The US Department of the Interior – US Geological Survey Minerals Yearbook from 2008 to 2010, also lists the Turkish government as the owner: “Ege Linyitleri İşletmesi Müessesesi Müdürlüğü [Türkiye Kömür Soma Mine, Soma, Manisa Province, İşletmeleri Kurumu (TKİ)] (Government)”. Translation: Aegean Lignite Enterprise Management [Turkey Coal Mine Soma, Soma, Manisa Province, Property Authority (TKI)] (Government). (Table 2, p 56.9 – US Department of the Interior, US Geological Survey, Minerals Yearbook, Area Reports: International 2008, Volume III; 2009, volume 3, p. 56; 132010, Volume 3, p. 56.10)

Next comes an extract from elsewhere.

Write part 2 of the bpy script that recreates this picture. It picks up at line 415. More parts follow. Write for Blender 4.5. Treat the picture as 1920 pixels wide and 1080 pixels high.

The TKI is Turkish Coal Enterprises, and over 90% of total coal production in Turkey was from three state-owned enterprises in 2010, including Turkish Coal Enterprises (TKI).

News reports are focusing on the sadness and misery and showing people demonstrating at the headquarters of SOMA Enterprises, in stead of using their resources to get access to the facts about who actually owns this operation and who profits from it. Sure, if you don’t understand Turkish digging up the information is much more difficult. However, establishing the facts will tell a much more interesting story than just cutting and pasting what someone wrote in haste. And to make it harder to figure out what’s going on, the SOMA Enterprises website has shut down (14 May 2014).

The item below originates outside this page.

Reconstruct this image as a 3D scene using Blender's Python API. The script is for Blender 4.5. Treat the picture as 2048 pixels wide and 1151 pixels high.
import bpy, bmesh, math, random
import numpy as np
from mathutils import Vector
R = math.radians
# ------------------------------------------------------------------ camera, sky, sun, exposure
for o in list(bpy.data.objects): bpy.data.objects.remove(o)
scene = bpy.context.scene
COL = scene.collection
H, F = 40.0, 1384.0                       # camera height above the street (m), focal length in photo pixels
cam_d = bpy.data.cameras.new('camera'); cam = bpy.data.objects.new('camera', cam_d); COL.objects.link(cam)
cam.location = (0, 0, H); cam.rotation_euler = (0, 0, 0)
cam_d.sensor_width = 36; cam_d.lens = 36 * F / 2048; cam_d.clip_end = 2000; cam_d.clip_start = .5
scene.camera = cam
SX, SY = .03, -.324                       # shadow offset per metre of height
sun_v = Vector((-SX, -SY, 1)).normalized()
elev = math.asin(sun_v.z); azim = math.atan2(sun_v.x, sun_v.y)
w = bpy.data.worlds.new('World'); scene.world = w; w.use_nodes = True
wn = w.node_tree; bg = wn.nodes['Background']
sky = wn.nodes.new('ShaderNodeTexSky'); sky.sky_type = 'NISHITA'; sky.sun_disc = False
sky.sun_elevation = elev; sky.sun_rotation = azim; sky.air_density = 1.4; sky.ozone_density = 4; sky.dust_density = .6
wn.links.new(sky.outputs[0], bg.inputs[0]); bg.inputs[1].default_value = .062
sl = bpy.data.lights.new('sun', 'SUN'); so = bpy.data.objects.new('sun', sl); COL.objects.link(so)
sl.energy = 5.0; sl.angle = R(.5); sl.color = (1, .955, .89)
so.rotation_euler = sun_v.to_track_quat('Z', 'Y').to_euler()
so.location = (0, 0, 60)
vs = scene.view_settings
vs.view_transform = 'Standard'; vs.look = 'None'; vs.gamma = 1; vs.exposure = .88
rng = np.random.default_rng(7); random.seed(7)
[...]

Syndicated, careless news reporting

Understandably, the relatives of the victims are furious. Like the families of those on the missing Malaysia Airline flight MH370, they are looking for answers. They want the facts, and so do people around the world who feel connected to this disaster.

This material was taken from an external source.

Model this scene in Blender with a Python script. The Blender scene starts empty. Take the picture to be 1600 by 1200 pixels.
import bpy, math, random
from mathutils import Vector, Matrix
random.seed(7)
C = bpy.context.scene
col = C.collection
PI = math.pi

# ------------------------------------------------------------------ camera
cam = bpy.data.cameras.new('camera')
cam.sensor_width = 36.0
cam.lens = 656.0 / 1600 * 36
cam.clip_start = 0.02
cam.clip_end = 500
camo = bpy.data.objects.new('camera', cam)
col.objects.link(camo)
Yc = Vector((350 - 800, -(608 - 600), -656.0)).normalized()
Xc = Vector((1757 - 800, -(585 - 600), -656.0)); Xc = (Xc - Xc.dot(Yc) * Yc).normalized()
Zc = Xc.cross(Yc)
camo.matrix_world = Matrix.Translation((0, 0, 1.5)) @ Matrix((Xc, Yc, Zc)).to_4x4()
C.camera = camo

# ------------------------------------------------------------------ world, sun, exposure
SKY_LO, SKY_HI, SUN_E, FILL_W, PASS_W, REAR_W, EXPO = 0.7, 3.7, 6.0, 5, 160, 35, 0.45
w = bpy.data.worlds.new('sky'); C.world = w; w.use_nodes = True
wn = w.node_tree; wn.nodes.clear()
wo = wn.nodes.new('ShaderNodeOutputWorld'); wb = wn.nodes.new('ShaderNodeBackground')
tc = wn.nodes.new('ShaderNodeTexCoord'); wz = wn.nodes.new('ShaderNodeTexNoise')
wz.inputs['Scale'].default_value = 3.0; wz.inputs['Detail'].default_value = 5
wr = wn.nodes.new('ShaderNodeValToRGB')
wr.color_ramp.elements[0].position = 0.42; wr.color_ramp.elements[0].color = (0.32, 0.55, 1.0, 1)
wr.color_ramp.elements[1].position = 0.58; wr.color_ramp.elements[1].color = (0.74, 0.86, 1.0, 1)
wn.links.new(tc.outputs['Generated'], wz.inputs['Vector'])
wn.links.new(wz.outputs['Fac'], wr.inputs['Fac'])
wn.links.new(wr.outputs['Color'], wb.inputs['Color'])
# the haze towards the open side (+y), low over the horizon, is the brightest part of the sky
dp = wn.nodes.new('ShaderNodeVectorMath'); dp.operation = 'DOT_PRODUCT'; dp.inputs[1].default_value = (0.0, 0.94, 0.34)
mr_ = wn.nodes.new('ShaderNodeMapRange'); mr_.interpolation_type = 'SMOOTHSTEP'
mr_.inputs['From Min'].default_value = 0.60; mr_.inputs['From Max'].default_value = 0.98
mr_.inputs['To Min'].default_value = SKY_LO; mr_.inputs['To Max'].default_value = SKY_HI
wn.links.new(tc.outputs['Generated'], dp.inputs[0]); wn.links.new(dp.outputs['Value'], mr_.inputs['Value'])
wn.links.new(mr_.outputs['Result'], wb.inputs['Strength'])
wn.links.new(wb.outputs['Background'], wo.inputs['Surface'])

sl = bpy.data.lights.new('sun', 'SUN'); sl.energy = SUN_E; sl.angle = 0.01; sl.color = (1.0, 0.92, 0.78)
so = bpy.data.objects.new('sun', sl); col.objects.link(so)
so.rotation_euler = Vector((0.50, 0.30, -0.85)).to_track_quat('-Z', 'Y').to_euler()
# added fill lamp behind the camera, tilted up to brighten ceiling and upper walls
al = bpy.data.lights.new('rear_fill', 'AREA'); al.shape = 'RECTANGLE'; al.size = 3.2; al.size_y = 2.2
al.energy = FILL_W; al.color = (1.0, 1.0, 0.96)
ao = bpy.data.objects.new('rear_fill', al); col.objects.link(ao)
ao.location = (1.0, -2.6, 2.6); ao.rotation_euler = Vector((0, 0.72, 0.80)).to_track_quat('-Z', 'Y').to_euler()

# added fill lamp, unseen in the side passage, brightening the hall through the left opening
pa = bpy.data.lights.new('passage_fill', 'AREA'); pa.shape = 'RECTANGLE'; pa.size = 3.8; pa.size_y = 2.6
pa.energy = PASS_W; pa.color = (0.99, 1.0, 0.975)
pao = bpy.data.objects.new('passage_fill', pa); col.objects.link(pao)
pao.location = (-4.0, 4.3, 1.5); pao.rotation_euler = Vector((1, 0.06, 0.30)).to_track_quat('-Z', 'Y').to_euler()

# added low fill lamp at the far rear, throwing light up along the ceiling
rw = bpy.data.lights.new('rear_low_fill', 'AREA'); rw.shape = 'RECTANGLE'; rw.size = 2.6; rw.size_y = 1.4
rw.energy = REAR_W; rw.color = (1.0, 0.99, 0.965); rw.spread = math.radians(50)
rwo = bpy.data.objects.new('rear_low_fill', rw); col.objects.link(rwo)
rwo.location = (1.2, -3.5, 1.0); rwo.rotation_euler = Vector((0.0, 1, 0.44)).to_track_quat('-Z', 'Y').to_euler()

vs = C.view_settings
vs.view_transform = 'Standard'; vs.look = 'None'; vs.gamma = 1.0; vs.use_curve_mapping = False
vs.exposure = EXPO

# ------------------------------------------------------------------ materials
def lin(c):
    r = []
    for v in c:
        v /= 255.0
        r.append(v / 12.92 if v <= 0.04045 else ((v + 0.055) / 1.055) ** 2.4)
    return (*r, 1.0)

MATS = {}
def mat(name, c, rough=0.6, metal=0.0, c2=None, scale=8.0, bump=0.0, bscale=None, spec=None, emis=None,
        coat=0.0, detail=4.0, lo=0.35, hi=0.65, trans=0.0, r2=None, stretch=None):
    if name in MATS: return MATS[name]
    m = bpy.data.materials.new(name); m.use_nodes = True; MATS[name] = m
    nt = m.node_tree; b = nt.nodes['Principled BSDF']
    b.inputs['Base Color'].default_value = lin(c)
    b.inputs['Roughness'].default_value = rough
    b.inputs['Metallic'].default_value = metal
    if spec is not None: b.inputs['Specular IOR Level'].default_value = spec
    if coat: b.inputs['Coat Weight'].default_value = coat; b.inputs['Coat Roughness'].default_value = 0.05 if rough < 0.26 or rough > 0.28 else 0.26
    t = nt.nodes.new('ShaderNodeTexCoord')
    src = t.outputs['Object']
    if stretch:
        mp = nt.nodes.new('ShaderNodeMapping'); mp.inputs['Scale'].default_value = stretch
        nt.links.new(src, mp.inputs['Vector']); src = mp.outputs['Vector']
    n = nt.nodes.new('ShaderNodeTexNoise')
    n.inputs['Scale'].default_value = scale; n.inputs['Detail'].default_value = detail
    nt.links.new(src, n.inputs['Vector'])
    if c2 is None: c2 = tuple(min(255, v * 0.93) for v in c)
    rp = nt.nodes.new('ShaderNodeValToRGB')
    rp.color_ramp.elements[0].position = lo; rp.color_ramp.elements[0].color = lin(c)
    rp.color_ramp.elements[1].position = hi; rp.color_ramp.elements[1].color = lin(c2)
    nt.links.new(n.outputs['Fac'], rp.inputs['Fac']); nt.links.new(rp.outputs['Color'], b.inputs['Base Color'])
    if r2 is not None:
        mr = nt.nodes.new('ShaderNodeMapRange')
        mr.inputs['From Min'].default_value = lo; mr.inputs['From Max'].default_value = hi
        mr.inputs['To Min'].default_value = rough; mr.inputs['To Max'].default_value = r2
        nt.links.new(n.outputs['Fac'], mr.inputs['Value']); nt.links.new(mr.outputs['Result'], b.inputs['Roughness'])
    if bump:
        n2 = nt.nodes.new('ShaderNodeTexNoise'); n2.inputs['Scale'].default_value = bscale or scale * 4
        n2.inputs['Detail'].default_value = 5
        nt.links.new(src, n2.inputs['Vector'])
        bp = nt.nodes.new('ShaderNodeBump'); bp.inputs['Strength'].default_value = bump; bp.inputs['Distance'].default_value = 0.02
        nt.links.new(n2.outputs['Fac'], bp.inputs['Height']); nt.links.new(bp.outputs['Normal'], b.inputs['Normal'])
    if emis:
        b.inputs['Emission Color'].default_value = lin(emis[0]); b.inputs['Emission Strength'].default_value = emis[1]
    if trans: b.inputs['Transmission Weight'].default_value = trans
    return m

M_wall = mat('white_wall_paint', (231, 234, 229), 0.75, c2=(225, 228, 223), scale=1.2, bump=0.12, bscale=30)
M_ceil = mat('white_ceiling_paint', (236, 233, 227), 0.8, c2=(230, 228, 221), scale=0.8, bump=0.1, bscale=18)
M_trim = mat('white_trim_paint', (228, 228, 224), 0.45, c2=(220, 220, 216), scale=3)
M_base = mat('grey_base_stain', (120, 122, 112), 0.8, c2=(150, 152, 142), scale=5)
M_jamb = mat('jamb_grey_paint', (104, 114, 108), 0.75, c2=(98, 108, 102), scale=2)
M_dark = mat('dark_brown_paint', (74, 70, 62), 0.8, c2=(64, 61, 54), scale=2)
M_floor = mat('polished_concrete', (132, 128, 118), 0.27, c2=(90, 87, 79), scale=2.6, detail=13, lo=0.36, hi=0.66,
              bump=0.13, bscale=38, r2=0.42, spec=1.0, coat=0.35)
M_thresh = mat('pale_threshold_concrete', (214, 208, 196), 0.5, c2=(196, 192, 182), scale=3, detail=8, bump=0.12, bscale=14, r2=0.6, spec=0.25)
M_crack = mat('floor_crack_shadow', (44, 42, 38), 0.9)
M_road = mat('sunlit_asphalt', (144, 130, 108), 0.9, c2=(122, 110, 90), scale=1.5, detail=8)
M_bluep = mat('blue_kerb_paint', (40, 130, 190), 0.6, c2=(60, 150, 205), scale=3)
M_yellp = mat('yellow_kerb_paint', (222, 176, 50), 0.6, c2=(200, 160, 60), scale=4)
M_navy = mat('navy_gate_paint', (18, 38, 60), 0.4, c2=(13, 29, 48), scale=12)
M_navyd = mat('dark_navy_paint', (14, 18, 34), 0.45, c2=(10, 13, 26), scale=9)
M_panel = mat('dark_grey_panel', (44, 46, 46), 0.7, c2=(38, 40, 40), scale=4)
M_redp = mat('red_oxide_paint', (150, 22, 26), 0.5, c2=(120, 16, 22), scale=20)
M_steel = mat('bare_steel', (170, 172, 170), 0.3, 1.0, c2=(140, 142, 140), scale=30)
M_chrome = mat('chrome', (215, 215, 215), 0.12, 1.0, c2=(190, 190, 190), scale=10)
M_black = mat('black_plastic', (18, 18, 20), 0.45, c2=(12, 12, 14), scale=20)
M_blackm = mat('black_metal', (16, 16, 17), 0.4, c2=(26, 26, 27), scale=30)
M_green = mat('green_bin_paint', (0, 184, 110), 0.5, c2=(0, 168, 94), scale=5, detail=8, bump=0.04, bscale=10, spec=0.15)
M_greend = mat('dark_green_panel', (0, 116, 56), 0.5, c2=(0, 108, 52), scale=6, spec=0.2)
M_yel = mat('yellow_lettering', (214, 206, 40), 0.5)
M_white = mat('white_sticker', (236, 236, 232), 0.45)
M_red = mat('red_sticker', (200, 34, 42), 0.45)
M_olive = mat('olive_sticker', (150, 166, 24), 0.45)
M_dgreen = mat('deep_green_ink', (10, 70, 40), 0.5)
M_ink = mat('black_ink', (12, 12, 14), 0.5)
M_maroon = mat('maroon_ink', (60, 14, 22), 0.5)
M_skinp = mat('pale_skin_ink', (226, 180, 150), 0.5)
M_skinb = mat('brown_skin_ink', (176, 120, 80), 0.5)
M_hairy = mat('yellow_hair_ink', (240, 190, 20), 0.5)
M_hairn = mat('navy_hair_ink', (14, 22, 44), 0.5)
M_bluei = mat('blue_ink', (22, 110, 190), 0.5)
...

But readers should be aware that actually a very low percentage of the news they read on the internet is originally researched and written content. Much of what news agencies produce is syndicated to be endlessly reused. And if the source contents is not written properly then you have misinformation floating around the world ad infinitum. 


I used to work for Anglo American Platinum (Amplats), the world’s biggest producer of platinum, which has hot, deep, dangerous mines and tens of thousands of workers. In 2010, we mourned the deaths of 10 employees, whose faces and names I knew. It was horrible to have to acknowledge our mistakes, to see the wreaths at the front door of head office, to have to let the families know, to discuss funerals. It was an improvement over 2008, when Amplats had 18 fatalities, and 14 in 2009. In 2011, the fatality rate increased again to 12 fatalities, then decreased to 5 in 2012 and 6 in 2013.  This issue was horribly contentious in the company. People lost their jobs over it, there were unrest and strikes and the media had a field day with every announcement, which rocked the share price. It was a deadly serious management and production issue and from top to bottom the company’s employees were bent on finding out the causes and preventing another occurrence.

So you can imagine what level of hell there will be to pay in the Soma disaster with so many workers dead. And so it should. Even one miner dead is one too many.

Anthony Bourdain, in recent episodes of “Parts Unknown”, has pointed out the invaluable role that good investigative journalism in Mexico and Russia has played in exposing evil and tumbling powerful people from their pedestals. Time for the journalists of the world to get to the truth about what happened in that mine in Turkey. Let the original voices be heard.